As bad as this might seem, it isn't that much of an issue - for two reasons. Firstly, the game can be saved anywhere (even in dungeons), so the it can easily be picked up for thirty minutes or so of grinding during the day. This is great, as players don't need to invest hours into grinding and going back to the overworld to save their progress. Secondly, the game loads a quick clip (three seconds at the most on average, even on the original PSP), which has plagued many JRPGs on the handheld. This way, more time can be spent playing the game, as opposed to waiting for it to load.
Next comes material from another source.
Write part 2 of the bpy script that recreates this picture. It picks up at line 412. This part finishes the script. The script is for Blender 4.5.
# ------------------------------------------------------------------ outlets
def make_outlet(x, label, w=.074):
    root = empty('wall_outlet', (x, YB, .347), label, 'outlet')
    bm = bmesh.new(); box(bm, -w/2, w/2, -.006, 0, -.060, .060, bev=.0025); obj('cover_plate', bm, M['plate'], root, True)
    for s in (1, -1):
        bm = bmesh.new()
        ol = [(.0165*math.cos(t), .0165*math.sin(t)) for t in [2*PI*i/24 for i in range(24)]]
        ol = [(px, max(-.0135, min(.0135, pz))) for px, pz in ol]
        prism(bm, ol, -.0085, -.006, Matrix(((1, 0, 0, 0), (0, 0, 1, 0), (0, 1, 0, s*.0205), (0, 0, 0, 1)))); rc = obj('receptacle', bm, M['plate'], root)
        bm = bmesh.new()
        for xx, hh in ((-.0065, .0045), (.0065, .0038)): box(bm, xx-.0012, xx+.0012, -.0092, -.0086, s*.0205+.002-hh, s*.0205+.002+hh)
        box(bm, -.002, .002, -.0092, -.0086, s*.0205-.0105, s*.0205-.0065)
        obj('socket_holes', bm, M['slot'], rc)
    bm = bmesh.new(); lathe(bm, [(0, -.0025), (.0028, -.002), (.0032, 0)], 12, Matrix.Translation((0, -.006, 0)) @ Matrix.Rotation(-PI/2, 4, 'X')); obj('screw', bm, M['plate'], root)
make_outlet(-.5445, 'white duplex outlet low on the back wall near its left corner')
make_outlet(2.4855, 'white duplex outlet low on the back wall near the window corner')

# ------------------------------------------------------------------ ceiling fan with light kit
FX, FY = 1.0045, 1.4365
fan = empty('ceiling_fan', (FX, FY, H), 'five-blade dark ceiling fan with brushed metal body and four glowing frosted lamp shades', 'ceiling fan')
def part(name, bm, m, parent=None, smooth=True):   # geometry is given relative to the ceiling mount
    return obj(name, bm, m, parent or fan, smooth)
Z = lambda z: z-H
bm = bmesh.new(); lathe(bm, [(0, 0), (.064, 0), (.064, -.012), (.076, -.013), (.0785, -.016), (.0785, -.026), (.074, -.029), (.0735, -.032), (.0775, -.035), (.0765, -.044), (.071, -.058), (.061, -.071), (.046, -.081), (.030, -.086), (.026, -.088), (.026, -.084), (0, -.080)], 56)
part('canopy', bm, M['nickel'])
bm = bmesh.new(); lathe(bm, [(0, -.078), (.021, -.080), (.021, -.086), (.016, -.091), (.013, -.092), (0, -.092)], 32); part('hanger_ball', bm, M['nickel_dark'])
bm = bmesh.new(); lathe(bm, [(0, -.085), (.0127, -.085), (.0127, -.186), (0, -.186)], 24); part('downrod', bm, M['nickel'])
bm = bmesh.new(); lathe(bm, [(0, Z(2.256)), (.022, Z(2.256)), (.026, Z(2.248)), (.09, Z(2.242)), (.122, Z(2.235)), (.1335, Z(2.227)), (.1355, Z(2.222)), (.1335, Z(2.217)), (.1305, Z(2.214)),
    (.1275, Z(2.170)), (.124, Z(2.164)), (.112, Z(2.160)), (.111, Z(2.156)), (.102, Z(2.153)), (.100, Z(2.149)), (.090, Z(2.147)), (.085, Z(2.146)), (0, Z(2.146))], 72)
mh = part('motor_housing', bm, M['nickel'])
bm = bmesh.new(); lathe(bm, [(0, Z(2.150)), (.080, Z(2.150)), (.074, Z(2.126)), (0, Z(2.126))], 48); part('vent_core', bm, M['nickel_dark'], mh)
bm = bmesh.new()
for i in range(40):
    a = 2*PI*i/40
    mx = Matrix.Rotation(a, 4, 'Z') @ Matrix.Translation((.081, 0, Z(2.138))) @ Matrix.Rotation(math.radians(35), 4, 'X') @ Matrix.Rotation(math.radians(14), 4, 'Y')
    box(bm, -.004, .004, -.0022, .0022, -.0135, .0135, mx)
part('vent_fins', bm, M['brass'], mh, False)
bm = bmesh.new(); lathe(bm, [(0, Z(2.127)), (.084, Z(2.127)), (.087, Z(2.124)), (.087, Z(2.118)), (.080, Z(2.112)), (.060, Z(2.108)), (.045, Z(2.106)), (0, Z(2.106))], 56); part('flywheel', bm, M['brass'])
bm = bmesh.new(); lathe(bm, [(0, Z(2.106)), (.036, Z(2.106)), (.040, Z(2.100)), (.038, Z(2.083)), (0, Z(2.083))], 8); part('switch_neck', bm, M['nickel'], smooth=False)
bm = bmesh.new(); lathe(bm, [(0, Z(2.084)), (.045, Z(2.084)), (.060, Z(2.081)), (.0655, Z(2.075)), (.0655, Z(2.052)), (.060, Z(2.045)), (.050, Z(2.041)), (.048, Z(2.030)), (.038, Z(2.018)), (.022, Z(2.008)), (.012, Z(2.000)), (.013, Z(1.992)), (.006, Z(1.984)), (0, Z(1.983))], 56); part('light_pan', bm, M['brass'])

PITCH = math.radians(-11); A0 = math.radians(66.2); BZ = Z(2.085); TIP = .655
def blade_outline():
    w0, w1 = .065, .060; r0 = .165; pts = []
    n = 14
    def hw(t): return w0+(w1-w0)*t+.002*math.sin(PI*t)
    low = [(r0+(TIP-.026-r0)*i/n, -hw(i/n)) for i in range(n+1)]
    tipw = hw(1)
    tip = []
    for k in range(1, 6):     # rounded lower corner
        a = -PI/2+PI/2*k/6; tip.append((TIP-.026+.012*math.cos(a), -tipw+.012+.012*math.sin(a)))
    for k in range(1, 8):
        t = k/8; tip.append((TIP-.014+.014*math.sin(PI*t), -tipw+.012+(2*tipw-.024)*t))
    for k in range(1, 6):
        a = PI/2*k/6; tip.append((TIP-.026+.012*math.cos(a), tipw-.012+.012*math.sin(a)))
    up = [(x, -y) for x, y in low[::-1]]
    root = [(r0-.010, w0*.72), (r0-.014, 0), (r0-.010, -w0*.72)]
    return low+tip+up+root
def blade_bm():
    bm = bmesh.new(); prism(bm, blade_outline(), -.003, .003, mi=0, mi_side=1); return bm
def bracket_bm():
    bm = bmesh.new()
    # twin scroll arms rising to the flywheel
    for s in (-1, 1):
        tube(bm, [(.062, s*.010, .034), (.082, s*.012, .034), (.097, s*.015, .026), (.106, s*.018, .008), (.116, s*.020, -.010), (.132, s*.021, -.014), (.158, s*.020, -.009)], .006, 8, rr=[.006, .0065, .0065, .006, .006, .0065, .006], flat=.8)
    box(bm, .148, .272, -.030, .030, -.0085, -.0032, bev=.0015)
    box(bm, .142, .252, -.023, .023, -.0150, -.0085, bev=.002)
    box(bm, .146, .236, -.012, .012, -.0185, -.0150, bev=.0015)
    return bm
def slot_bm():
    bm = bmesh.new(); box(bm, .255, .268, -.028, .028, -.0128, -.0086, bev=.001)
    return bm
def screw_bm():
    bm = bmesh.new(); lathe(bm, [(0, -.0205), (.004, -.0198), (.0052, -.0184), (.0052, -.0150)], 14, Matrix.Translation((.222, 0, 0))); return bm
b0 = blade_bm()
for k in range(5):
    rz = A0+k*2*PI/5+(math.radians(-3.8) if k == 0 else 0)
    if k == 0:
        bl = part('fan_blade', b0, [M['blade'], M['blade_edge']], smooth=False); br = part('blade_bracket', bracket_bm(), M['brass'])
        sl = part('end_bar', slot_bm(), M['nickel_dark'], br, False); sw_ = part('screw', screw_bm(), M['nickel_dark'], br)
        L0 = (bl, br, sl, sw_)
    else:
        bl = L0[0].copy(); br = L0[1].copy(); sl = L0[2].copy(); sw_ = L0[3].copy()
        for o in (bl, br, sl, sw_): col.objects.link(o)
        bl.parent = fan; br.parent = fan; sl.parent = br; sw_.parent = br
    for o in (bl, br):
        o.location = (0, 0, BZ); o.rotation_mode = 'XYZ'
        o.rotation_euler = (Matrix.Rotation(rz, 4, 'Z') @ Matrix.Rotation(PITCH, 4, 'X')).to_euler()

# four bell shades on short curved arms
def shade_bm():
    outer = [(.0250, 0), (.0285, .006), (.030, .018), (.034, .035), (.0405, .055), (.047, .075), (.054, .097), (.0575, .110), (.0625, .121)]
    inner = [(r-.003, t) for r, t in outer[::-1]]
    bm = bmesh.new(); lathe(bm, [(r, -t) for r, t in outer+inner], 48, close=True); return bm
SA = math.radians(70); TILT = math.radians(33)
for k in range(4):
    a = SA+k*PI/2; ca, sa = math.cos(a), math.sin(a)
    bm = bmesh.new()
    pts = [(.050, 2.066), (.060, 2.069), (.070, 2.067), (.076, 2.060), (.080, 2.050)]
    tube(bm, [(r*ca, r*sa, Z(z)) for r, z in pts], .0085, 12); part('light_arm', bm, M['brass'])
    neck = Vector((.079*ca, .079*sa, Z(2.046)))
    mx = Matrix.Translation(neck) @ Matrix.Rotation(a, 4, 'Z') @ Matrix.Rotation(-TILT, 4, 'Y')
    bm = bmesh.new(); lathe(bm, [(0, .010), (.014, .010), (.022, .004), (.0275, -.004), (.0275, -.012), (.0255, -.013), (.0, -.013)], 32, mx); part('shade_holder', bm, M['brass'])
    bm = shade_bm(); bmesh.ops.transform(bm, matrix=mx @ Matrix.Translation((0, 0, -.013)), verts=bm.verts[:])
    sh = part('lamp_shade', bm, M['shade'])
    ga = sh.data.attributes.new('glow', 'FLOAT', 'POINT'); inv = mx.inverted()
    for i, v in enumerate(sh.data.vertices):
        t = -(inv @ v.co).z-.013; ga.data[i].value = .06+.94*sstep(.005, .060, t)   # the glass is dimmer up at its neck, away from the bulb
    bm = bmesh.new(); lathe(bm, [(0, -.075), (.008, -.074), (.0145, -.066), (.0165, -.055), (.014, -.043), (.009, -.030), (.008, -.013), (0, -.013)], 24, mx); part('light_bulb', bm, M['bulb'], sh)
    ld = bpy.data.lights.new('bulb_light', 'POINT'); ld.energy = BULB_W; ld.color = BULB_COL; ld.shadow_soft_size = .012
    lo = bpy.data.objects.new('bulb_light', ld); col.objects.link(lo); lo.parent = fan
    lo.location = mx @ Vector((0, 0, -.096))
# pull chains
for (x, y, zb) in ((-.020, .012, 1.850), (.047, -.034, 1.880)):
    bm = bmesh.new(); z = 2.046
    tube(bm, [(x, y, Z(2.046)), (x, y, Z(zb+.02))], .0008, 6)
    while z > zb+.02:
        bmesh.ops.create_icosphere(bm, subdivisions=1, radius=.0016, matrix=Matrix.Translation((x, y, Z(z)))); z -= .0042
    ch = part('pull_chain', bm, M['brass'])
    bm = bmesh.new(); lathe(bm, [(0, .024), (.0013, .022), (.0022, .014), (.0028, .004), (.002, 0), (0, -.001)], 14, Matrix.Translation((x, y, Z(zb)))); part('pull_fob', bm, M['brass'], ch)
The game is actually quite impressive to look at. The backgrounds have a hand-painted look to them, and the sprites have multiple animations that make them seem less static and more realistic. Even the maps have that hand-drawn look to them and it makes them much easier to look at than a generic line-based map that most handheld RPGs have used in the past, although sadly they aren't available in the game's dungeons. Reliving the days where more effort was placed on developing the game's world first, not last as an afterthought.

Final Thoughts

For those gamers who loved 16-bit JRPGs that had a solid battle system, great character development, and skill system that had a great deal of control over developing a character, Crimson Gem Saga is one heck of a throwback to the good ol' days. For those who missed that era, this is an excellent way to see what games were like back in the day. Even with its minor issues and lack of doing anything new for the genre, this is one of the best JRPGs on the PlayStation Portable. Sometimes pleasant surprises can come in small packages, or in this case, a UMD disc.